Under crossexamination, Goldwater remained unruffled. He was asked if he "knew there were rumblings among the American people that you were nuts?" "No," came the even answer, "I wouldn't say that was so." Q: Didn't you know whether you were being called a nut? A: I think any man in public life would have to answer yes to that question. The defense is attempting to show, as Ginzburg's lawyer said in his opening statement, that the issue's various articles were certainly "racy, tough, and not for the old lady in Dubuque," but that they were "good journalism" or at least fair comment or, at the very least, not libel.

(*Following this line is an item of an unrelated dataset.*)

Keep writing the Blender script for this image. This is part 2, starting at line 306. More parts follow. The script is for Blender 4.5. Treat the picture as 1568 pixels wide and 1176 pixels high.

Why Sue? But the burden of proof is still with Goldwater, and his side has not yet tried to demonstrate that Ginzburg entertained serious doubts about the truth of what he was publishing. Indeed, many uninvolved lawyers who have dropped in to watch (and there have been an unusual number) do not see how Goldwater can possibly win. Even if he should, they point out, the appeals court might well overturn any verdict in his favor.

So why did he bother to sue? Already, Wife Peggy has had to spend some doubtless distasteful time on the stand describing him during their courtship as "very ardent, a very ardent suitor"; a son and daughter will also testify. Some cynics suggest that it will not hurt Goldwater's current Arizona campaign for the Senate to have his name in the papers and to clear up any lingering question about his stability. But the best explanation, as it often is with Barry Goldwater, is to take him at face value. He did not like what Fact's editors said about him, and he does not want to let them get away with it. "These are nothing but out-and-out lies," he testified, "and I don't think any man or woman in America should be made to tolerate these things."

*Ginzburg was previously the publisher of Eros, which folded when he was convicted of sending obscene material through the mails and sentenced to five years. Two years after Goldwater filed suit, Fact also stopped publication. Ginzburg now puts out Avant-Garde (TIME, April 26).